Charles v Charles head to head
A heavyweight battle of two nations broke out yesterday as meritocracy took on aristocracy in rival visions of the purpose of education. In the blue (blood) corner, the Prince of Wales bemoaned the tendency of "child-centred learning" to turn out subjects who lacked any sense of personal limitation. In the red (flag) corner, Charles Clarke, the Education Secretary, came out swinging for the people’s right to improve themselves, however humble their origins. The eruption came after publication of a memo from the Prince at an employment tribunal involving Elaine Day, a former personal assistant in the Royal Household. Ms Day had written to the Prince suggesting that "bright" graduate PAs should be offered a career path within the Household. The dispute between the Prince of Wales and the Government over education later intensified when a second Cabinet minister, John Reid, the Health Secretary, rebuked the prince for claiming the current system fuelled unrealistic ambitions.

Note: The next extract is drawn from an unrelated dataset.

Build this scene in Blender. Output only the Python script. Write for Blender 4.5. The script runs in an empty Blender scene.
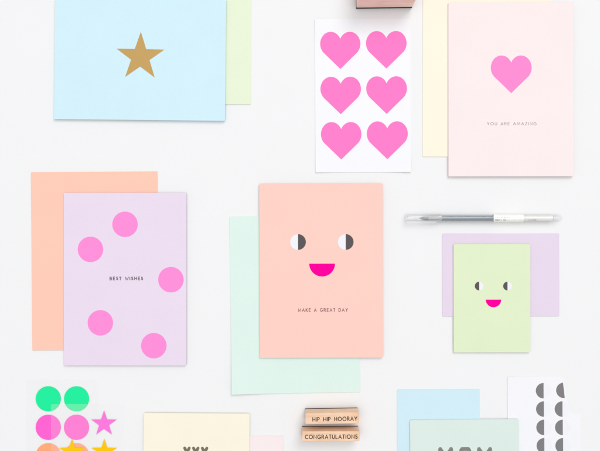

The Times, Daily Telegraph, Guardian, Independent, Daily Mirror, Daily Mail, Daily Star, Daily Express, The Sun

I'm as thick as two short Twiggs
Schools Minister Stephen Twigg came bottom of the class in a spelling test yesterday. The Labour frontbencher, who graduated from Oxford with a degree in politics, got only half the answers right. He scored the lowest mark when he was pitted against four others, including a German whose second language is English. During the quiz, Mr Twigg managed to voice a few "God Almightys" and "blimeys" and even branded the English language "stupid". At the end, he asked sadly: "Are there any people who've done worse than me?" The correct answer was No. Mr Twigg, 38, was up against an unnamed German, writer Alain de Botton, Jackie McLeod from the Association of British Scrabble Players and Mensa candidate Joyce Cansfield.
Daily Mirror

Ape discovery fills gap in evolutionary jigsaw
Scientists have found fossilised remains of what could be the last common ancestor to all the great apes living today. It will give scientists vital clues in charting the course of primate and, ultimately, human evolution. The fossil, called Pierolapithecus catalaunicus , was found by Dr Salvador Moyà-Solà of the Miguel Crusafort Institute of Palaeontology and colleagues in a village near Barcelona. The great apes, which include orang-utans, chimpanzees, gorillas and humans, are thought to have developed from the lesser apes, a group that contains modern gibbons and siamangs, about 11 million to 16 million years ago. The fossil evidence from this period, the middle Miocene epoch, is scanty.